Stop watching TV gardening design programmes immediately is the best advice.

Post 4

Barneys Bucksaws

I have this never-ending dream of having a really lovely yard. We live in a condo, which is more like a row-house, in Canada - land of really hot summers, really cold winters, and roughly 4 months growing weather. Everyone bravely goes out just before the 24th of May, and plants up a storm in our tiny front, and back yards. Our back yard is on the south and gets REALLY hot. The irises run amok, and the lillies do really well in the flower bed. The rest out back is pots - on the fence, and edge of the patio block. I grow trailing petunias in the fence baskets, portulaca and petunias in big flower pots. My trailing geranium gets tossed out for the summer, and trails off the step and onto the patio. The patio itself is a lovely collection of: gas barbecue, moped, lawn mower and 3 square feet of extra space. Oh for a big yard and a shed! We tell ourselves its too hot to use the back yard anyway. The front is on the north, and shady almost all day. Out there the columbine is taking over the yard, with help from the bleeding heart by the step. The umbrella table goes out there, and lawn chairs, behind a trimmed caragana hedge. Pots of petunias, and a bed of johnnie-jump-ups complete the front garden. We're going to put paving stones at the front, and move the barbecue around, perhaps next summer.
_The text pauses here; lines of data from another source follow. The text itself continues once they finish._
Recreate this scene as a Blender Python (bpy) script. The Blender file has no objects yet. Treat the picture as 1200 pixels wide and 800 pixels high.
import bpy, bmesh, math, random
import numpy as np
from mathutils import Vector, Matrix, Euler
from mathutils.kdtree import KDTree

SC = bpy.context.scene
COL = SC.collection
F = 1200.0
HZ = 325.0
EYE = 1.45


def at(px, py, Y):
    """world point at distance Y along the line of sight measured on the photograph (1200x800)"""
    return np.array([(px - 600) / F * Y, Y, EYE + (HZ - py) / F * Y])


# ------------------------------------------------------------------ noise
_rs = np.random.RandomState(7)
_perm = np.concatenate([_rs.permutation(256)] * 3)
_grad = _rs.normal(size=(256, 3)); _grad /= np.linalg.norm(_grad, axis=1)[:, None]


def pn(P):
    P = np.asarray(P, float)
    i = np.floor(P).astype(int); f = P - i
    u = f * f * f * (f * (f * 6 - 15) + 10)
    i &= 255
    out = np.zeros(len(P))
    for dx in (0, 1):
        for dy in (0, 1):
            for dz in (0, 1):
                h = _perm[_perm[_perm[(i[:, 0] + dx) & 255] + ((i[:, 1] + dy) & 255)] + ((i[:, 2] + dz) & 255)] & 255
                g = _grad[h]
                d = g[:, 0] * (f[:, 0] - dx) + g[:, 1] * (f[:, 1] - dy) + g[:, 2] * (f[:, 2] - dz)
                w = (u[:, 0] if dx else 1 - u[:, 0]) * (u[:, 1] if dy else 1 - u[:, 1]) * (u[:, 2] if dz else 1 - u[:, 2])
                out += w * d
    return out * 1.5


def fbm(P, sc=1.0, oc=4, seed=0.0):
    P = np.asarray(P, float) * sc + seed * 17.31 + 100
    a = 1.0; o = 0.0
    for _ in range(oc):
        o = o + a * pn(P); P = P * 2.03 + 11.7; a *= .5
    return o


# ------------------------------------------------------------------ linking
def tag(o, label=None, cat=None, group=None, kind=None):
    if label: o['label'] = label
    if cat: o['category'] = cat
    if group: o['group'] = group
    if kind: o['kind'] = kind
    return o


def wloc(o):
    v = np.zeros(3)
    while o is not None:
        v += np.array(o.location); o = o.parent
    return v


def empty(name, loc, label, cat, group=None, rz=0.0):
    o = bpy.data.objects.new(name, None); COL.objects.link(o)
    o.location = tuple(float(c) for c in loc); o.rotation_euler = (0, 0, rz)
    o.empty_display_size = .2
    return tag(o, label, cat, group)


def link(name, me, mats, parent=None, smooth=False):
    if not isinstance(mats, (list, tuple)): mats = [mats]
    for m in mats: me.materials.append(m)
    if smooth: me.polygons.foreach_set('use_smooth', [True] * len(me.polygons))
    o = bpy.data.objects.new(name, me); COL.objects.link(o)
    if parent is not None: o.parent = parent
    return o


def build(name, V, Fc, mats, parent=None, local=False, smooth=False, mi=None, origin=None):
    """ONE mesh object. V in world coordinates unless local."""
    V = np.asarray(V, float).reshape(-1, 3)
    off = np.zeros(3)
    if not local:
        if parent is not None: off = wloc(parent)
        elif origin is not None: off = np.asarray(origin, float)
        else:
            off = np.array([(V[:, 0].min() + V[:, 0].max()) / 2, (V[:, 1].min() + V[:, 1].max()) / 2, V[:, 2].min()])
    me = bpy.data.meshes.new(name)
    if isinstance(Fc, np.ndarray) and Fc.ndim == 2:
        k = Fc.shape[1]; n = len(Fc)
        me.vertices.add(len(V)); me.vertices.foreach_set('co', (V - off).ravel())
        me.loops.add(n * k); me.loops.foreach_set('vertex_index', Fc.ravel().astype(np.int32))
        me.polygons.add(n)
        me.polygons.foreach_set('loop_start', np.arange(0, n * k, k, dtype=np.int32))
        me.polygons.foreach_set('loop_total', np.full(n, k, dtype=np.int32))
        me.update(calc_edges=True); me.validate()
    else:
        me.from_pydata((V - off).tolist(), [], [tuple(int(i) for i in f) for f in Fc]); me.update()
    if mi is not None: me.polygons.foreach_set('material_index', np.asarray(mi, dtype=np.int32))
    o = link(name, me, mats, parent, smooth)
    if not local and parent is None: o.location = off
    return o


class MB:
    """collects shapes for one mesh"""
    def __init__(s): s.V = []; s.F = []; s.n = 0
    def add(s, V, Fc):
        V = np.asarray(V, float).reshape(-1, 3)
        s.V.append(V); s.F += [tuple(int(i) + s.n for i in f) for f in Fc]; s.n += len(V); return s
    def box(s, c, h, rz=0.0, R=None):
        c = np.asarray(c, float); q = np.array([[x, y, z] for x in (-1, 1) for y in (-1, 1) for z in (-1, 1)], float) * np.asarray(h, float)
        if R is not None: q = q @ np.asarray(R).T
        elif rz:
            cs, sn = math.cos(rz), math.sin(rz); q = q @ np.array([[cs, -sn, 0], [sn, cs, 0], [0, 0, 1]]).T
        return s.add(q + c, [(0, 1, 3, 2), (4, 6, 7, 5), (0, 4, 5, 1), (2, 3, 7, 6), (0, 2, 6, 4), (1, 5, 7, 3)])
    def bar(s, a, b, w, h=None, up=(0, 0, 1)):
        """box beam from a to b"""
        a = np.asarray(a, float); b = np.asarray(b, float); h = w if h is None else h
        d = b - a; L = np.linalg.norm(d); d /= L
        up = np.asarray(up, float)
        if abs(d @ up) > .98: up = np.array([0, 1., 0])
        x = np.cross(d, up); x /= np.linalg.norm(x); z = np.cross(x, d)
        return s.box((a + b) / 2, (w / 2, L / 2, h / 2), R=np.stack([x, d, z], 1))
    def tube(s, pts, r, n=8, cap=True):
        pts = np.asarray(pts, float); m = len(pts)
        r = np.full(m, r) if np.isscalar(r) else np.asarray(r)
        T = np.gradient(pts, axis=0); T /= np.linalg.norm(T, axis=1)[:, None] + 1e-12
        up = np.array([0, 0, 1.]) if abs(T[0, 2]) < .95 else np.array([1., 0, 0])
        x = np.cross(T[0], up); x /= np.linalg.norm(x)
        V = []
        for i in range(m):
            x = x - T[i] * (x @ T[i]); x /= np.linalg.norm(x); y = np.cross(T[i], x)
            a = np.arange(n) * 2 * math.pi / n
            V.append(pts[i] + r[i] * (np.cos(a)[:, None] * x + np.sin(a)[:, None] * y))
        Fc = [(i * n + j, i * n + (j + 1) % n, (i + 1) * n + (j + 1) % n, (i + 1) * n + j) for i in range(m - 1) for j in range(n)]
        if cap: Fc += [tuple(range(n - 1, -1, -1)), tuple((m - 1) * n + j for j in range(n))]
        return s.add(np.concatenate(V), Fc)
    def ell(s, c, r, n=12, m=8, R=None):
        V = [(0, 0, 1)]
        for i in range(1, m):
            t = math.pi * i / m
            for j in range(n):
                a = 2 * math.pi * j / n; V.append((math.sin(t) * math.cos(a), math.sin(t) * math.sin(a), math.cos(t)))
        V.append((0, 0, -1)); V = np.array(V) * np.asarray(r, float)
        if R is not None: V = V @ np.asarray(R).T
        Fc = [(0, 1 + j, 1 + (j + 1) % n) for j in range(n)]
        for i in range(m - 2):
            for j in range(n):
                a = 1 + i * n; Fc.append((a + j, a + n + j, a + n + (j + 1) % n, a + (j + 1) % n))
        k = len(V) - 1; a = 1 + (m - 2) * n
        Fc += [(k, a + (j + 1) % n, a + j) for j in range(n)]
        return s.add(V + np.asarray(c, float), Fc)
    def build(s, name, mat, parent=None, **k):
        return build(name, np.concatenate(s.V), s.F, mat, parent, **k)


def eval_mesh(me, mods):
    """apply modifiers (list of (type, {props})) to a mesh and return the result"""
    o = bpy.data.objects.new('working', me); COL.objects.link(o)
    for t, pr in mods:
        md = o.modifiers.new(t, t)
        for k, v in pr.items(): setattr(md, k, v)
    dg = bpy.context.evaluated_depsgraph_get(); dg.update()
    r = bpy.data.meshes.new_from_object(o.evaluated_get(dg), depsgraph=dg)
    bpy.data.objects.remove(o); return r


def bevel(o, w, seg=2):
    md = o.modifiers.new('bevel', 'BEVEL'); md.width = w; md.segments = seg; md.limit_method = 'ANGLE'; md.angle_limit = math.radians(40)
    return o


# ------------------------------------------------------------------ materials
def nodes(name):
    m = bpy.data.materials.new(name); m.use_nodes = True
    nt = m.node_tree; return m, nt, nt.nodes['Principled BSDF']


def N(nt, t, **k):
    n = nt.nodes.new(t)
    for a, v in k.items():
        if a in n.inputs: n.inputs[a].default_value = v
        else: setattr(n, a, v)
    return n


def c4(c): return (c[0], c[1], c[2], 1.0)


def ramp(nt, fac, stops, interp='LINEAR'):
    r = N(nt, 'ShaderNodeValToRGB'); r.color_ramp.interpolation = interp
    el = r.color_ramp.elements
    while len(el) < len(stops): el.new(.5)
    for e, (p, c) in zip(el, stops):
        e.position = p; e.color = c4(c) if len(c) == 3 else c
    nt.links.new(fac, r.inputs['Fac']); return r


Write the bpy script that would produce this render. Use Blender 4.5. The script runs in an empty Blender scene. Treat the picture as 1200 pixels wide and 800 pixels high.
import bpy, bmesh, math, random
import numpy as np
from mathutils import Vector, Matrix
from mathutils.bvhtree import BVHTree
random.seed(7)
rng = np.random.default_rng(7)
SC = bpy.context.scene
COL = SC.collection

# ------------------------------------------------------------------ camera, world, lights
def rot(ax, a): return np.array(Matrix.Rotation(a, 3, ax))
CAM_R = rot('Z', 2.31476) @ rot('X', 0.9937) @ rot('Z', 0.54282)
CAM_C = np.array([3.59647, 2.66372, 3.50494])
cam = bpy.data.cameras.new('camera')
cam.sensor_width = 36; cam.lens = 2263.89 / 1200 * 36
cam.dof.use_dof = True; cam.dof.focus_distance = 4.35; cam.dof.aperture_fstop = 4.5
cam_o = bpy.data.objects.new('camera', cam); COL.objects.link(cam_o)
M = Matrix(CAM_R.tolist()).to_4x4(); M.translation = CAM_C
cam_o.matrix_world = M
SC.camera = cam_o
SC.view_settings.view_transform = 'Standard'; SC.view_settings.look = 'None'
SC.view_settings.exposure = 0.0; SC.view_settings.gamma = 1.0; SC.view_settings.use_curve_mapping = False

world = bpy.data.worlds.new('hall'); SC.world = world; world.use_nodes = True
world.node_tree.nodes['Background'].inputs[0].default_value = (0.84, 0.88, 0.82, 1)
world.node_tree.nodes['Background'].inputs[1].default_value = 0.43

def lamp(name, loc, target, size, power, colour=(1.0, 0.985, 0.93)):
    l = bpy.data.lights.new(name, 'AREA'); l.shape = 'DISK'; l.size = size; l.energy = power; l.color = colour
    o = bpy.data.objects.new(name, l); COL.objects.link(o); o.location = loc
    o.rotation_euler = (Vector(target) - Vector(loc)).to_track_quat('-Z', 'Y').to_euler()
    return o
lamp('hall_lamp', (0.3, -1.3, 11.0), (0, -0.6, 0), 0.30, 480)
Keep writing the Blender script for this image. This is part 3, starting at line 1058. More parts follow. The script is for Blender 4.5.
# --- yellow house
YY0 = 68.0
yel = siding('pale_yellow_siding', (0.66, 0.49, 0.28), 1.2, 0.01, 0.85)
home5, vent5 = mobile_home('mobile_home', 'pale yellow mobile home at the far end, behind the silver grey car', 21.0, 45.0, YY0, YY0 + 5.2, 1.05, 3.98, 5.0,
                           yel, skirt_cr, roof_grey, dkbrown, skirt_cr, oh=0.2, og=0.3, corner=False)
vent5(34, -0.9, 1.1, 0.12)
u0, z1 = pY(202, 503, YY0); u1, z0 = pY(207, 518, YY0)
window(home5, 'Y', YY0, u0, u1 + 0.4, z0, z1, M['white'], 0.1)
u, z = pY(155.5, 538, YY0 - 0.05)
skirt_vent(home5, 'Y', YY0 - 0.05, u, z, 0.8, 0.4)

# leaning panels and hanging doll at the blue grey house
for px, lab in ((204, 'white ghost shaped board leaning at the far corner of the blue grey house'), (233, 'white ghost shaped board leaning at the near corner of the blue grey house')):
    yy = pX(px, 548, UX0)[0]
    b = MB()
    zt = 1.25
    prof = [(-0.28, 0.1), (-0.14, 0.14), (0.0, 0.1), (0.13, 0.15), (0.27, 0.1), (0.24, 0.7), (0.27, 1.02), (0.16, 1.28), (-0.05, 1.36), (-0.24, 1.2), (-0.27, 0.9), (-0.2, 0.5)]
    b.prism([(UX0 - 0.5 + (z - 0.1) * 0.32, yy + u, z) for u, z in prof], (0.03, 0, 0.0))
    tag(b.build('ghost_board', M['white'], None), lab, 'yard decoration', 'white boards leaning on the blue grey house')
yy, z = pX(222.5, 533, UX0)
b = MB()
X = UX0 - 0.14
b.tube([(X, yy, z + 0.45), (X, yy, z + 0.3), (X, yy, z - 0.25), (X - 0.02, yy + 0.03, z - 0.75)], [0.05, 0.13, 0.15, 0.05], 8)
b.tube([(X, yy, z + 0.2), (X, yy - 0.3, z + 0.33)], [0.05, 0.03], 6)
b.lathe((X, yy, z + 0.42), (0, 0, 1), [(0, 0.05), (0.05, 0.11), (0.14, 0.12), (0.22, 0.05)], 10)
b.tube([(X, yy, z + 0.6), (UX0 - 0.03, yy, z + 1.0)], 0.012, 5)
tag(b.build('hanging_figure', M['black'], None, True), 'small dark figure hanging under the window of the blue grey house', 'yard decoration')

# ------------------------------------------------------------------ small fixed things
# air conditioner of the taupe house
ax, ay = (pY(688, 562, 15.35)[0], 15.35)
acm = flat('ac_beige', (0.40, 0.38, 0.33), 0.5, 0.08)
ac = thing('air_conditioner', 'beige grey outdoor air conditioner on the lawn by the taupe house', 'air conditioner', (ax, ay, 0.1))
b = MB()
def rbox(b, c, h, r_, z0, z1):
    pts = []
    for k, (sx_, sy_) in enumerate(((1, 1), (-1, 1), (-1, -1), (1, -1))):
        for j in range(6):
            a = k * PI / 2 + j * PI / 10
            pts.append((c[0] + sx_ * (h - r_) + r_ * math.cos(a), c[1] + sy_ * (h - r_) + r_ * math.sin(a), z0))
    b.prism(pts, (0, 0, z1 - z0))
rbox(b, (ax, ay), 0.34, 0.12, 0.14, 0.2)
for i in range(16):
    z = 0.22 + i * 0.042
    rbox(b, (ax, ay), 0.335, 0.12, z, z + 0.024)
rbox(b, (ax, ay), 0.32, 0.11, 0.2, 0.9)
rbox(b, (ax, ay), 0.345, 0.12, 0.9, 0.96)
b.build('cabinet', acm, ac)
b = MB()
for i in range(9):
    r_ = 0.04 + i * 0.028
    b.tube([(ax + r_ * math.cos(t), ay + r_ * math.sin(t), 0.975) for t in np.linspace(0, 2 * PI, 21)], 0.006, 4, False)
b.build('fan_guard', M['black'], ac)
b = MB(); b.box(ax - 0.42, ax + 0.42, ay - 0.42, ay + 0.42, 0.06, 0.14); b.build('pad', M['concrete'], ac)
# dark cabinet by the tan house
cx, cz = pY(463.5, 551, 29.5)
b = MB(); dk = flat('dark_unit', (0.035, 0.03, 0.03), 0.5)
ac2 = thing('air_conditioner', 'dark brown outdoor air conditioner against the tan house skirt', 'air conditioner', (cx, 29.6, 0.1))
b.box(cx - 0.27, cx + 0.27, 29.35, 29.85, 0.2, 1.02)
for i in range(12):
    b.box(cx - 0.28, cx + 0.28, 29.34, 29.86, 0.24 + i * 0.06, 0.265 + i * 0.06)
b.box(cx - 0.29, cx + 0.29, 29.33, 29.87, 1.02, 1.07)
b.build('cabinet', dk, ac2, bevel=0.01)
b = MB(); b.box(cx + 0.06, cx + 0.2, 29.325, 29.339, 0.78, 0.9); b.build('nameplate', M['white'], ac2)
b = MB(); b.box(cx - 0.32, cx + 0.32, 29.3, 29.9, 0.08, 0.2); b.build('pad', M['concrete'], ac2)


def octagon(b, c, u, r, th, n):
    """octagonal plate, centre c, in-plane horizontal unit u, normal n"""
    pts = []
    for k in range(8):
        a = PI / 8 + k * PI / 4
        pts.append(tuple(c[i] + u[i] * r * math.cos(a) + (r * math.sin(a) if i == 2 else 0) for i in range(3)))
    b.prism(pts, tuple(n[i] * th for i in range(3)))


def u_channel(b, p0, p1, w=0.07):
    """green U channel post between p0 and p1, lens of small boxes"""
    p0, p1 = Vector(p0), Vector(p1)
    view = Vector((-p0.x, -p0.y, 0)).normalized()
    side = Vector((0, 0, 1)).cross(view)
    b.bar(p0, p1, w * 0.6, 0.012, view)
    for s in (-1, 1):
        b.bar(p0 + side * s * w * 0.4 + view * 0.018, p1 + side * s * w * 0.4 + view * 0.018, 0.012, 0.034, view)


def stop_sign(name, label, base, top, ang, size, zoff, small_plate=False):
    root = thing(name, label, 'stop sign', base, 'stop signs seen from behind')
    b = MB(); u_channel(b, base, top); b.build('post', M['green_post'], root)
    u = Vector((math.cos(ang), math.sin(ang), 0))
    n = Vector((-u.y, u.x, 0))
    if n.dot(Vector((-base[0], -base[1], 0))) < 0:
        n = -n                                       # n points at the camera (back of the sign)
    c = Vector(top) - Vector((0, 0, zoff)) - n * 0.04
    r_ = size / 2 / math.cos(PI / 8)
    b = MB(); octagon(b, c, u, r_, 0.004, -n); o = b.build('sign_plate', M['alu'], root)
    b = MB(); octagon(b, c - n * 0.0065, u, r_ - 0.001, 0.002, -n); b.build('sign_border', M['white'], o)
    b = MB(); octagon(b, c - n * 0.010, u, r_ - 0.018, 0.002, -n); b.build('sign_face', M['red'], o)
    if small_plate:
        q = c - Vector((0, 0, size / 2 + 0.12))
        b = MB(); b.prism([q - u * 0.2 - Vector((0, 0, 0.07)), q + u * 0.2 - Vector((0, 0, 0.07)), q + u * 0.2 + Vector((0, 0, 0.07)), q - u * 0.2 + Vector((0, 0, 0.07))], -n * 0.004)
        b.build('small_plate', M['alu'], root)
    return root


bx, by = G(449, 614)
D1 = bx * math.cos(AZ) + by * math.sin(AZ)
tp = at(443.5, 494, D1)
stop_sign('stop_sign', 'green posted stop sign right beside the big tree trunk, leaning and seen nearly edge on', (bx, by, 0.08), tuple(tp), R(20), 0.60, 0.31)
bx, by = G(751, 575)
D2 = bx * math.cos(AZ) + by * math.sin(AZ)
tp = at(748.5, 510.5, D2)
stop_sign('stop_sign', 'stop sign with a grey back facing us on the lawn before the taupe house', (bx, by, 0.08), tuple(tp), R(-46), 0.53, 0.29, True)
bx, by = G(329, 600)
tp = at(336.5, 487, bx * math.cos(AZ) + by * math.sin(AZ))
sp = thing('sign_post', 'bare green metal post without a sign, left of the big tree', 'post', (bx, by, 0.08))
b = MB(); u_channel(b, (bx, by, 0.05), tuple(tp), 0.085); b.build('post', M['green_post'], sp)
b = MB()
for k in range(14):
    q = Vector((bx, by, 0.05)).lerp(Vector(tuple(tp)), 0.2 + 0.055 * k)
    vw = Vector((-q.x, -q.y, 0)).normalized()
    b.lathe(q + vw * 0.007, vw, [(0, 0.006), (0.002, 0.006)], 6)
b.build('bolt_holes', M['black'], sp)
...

Stop watching TV gardening design programmes immediately is the best advice.

Post 5

Felonious Monk - h2g2s very own Bogeyman

My advice, for what it's worth, is to keep the area flexible. A patio is an outside room to all intents and purposes, and you wouldn't want to make a room in your house unusable by erecting immovable concrete monstrosities in it, would you? smiley - winkeye Use it as a dynamic, reusable canvas to experiment with different placings of plants and other features.

To this end, make good use of containers, as previously suggested. They can be moved around to fit in with your current living arrangements. Get some self-watering ones if you can't be bothered or on hand to water them daily. I don't have a patio now but I have done in the past, and what I found to be really effective was to plant some night-scented plants in containers. Night-scented stock(Matthiola bicornis) and tobacco plants (Nicotiana affinis: the original species only, not coloured hybrids!) are ideal for this. Then you can open the patio doors on a warm evening and let the glorious scent drift into the house.

if you like scent during the day, try using the natural warmth of the patio to grow plants that would otherwise be too tender for our winters. The myrtle (Myrtus communis) has an incredible fragrance from both its leaves and flowers on a hot day. Then, in winter, you can move the plant indoors.